Tim Hardaway announced as a 2022 Hall of Fame inductee

Tim Hardaway announced as a 2022 Hall of Fame inductee

Golden State Warriors legend Tim Hardaway will be inducted into the Naismith Memorial Hall of Fame as part of the Class of 2022, according to Monte Poole of NBC Sports.

This is well-deserved for Hardaway, who was one of the more under-appreciated stars of his era. His efforts for the Warriors and Heat in the '80s and '90s don't get the recognition they should. Over the course of his 13-year NBA career, Hardaway was a five-time All-Star and five-time All-NBA selection, averaging 17.7 points, 8.2 assists, 3.3 rebounds, 1.8 threes and 1.6 steals.
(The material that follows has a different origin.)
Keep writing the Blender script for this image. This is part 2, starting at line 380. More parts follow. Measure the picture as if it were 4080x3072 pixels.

Hardaway was the last member of Run-TMC to get the Hall-of-Fame nod. He believes that his controversial comments about LGBTQ+ people back in 2007 are why he wasn't inducted into the Hall of Fame sooner, as he told me a few years ago.

"Well, you know, the reason I’m not in is because of what I said in 2007 about gay people," Hardaway said. "That’s why I’m not in right now, and I understand it. I hurt a lot of people’s feelings and it came off the wrong way and it was really bad of me to say that. Since then, I’ve turned a wrong into a right. My parents used to always tell me, 'If you do something wrong, look it in the eye. Don’t back down from it and be scared of it. Go make it right and make people understand that you made a mistake.' And that’s what I did. I’m trying to do what’s right, supporting gay people and transgender people. I want people to understand [what they go through] and understand them as people. They shouldn’t be seen as 'other' people. You shouldn’t call them [derogatory names] or look at them all ugly. Those are people too. They should get to live their lives just like we live our lives and that means having freedom and having fun. They should get to enjoy their life the way they’re supposed to enjoy life…
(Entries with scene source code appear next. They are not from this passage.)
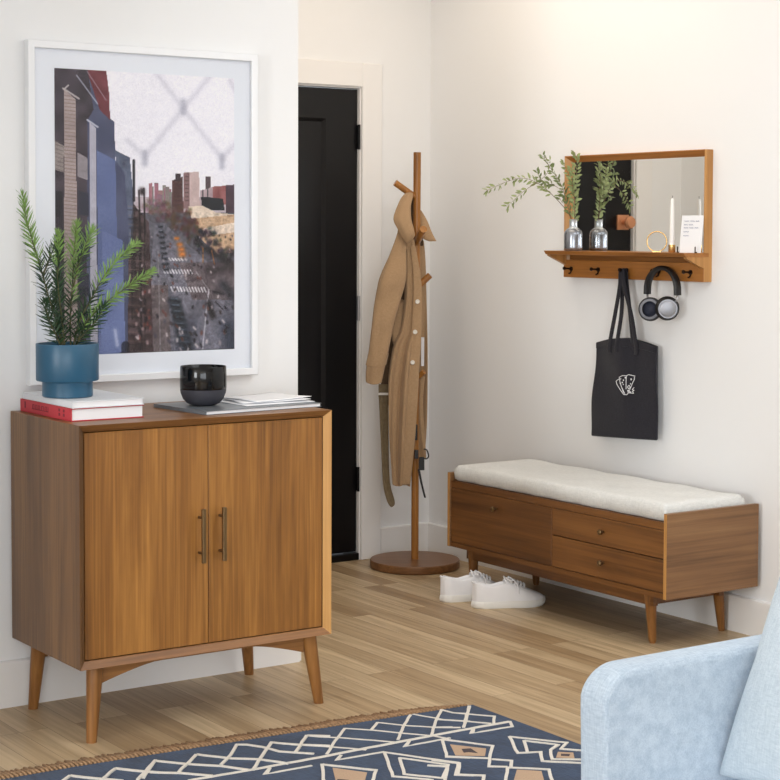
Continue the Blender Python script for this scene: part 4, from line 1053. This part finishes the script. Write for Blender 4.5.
# roadway
fill([(152, 222), (160, 222), (206, 262), (234, 300), (234, 356), (142, 356), (146, 280)], (128, 126, 136), 12, (10, 30))
fill([(176, 262), (234, 262), (234, 300), (190, 300)], (122, 112, 116), 16)
fill([(145, 285), (165, 285), (168, 356), (142, 356)], (120, 110, 112), 14, (10, 40)); line(155, 250, 157, 355, 1.2, (160, 156, 160), .6); line(166, 300, 172, 355, 1, (150, 148, 156), .5)
for y, x0, x1, h in ((259, 166, 184, 2), (271, 160, 194, 3.4), (289, 168, 206, 4.2)):
    n = int((x1-x0)/3.1)
    for k in range(n):
        x = x0+k*3.1; line(x, y-h/2+k*.08, x+1.8, y+h/2+k*.08, 1.5, (222, 220, 224), .85)
line(207, 290, 200, 352, 1.5, (206, 204, 210), .85, .6); line(194, 272, 207, 290, 1, (190, 186, 190), .6)
for k in range(9):   # parked cars by the kerb and further up the street
    y = 300+k*6.2; x = 168+k*1.4; blur(x, y, x+7+k*.3, y+1.5, 3.3, (34, 42, 52), .85); line(x, y-1.5, x+6+k*.3, y-1.2, 1.3, (122, 138, 152), .6)
for k in range(9): y = 226+k*5.4; x = 156.5+k*.6; blur(x, y, x+2+k*.2, y, 1.7, (40, 44, 54), .85); line(x, y-1.4, x+2, y-1.4, .8, (160, 166, 176), .6)
for y, x, w in ((244, 176, 2.2), (249, 177.5, 2.6), (254, 178.5, 3.0), (238, 173, 1.8)): blur(x, y, x+2, y, w, (206, 136, 70), .9)
blur(207, 304, 211, 316, 3.5, (40, 34, 38), .9); blur(212, 292, 222, 294, 2, (56, 50, 56), .8); line(214, 302, 222, 310, 1, (50, 46, 52), .8); line(203, 292, 214, 318, .8, (60, 56, 62), .7)
blur(190, 280, 200, 278, 2, (86, 74, 78), .6); blur(208, 270, 234, 268, 6, (64, 54, 58), .7); blur(205, 250, 228, 262, 4, (52, 46, 50), .7); line(201, 248, 201, 262, 1, (200, 140, 70), .8); line(210, 250, 213, 264, 1, (190, 130, 66), .7)
blur(228, 330, 236, 352, 12, (52, 60, 76), .8); blur(190, 325, 178, 350, 8, (70, 74, 88), .5); blur(222, 285, 236, 300, 5, (46, 48, 58), .7); blur(215, 330, 200, 340, 9, (150, 148, 160), .35)
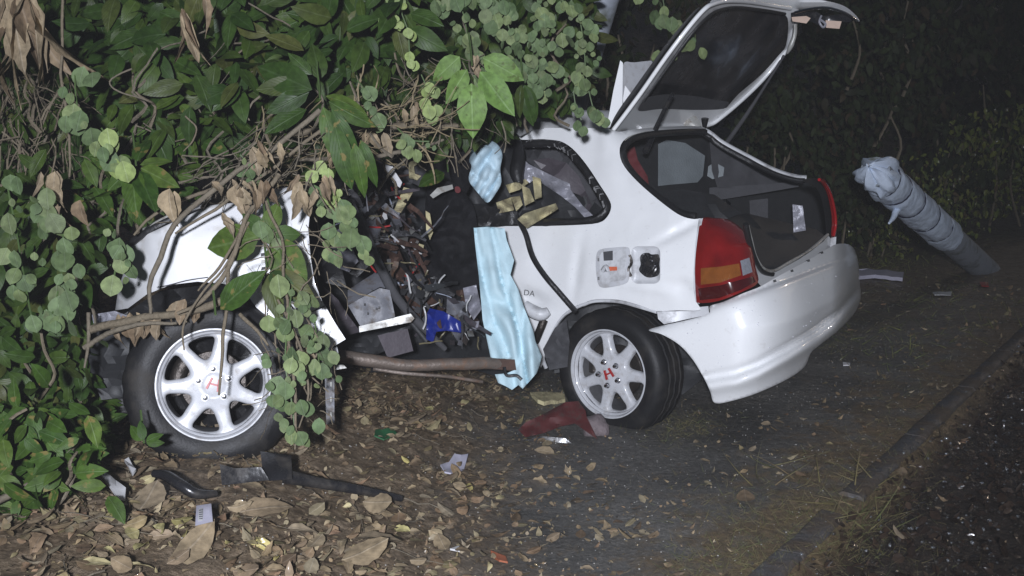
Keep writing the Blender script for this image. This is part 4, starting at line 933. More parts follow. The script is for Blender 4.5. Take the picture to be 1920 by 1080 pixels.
# broad grey pole leaning behind the car roof
pole = thing('leaning_pole', 'pale grey concrete pole slanting up behind the hanging vines and the car roof', 'pole', (P(1010, 400, 6.2).x, P(1010, 400, 6.2).y, gh(P(1010, 400, 6.2).x, P(1010, 400, 6.2).y)))
ptube('pole_shaft', [(970, 520, 6.3), (1010, 400, 6.2), (1072, 185, 5.9), (1140, -40, 5.6), (1180, -180, 5.4)], [.10, .10, .095, .09, .088], M['post'], pole, sides=20)
ptube('pole_band', [(1088, 130, 5.80), (1090, 124, 5.80)], .099, M['greymetal'], pole, sides=20, sub=1)

# red shard and stone at the rear wheel
def gd(u, v, lift=0):
    p = G(u, v, lift); return (p - CAM).dot(FWD)
gr = gd(1090, 822)
rs_ = slab('red_body_shard', [(972, 806), (985, 792), (1020, 776), (1060, 754), (1085, 752), (1098, 770), (1100, 782), (1112, 806), (1120, 824), (1095, 806), (1078, 794), (1050, 800), (1020, 812), (985, 820)], gr - .02, M['redplastic'], None, th=.03, wob=.04, gy=-.25, step=7)
tag(rs_, 'dark red broken plastic panel lying on the ground against the rear wheel', 'broken panel')
def rock(name, u, v, r, m, squash=.7, seed=0):
    c = G(u, v); bm = bmesh.new(); bmesh.ops.create_icosphere(bm, subdivisions=3, radius=r)
    for q in bm.verts:
        k = 1 + .35 * noise.noise(q.co / r * 1.2 + Vector((seed, 0, 0))) + .12 * noise.noise(q.co / r * 4 + Vector((seed, 0, 0))); q.co *= k; q.co.z *= squash
    me_v = [q.co + c + Vector((0, 0, r * squash * .6)) for q in bm.verts]; bm.verts.index_update(); fs = [tuple(x.index for x in f.verts) for f in bm.faces]; bm.free()
    return mk(name, me_v, fs, m, None, sharp=50)
tag(rock('stone', 1116, 812, .062, M['stone'], .85, 3), 'grey pink stone wedged between the red panel and the rear tyre', 'stone')
sc_ = slab('black_plastic_sliver', [(968, 824), (1020, 818), (1060, 822), (1078, 836), (1064, 832), (1020, 828)], gd(1020, 826) - .01, M['blackplastic'], None, th=.012, wob=.02); tag(sc_, 'thin black plastic sliver lying under the red panel', 'plastic piece')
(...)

"I’ve talked to people from the LGBTQ community [and I tell them], 'You’re supposed to have the same rights that we have and supposed to be able to do everything that we do. You shouldn’t be outcast.' Life is too short to be out here hating one another and trying to hurt one another. I understand that. But, yeah, that’s the only reason why I’m not in [the Hall of Fame] and I understand that. There’s nothing I can do about it. You got to take your bumps and bruises, and that’s what I’ve been doing. I just try to be positive. It hurts. But, hey, I understand the ramifications of [what I said]. I understand why I’m not in. All I can do is keep living. My parents also always told me, “You can’t control what you can’t control.”

Hardaway has become an advocate for the LGBTQ+ community. Jason Collins, who was the first NBA player to come out as gay, praised Hardaway for his support.

"When John Amaechi came out, Tim had some comments that were very homophobic. However, he looked himself in the mirror and said, 'Is there something that I need to change about myself? Do I need to educate myself?'" Collins told me. "And after I came out, one of the calls that I wasn’t expecting to get was from a 305 number and it was Tim with words of support. I didn’t know that Tim had undergone this transformation as a human being. It’s sort of the power of the coming out story; Tim started on one end of the spectrum and is now such an ally, and I’m so proud of him. All of us as human beings evolve over time and Tim has made a positive evolution.

"For the past four or five years, the NBA has been marching in New York City’s gay-pride parade; we were the first of the big sports leagues to participate in the New York City Pride Parade. Over the years, we’ve had more and more people – more and more allies – join us on the float. Last summer, I was so proud that Tim and his family were there on the float with us, participating in the New York City Pride Parade. It’s so cool to see how he has changed as a human being and how he’s become such a huge ally and supporter. I really appreciate that."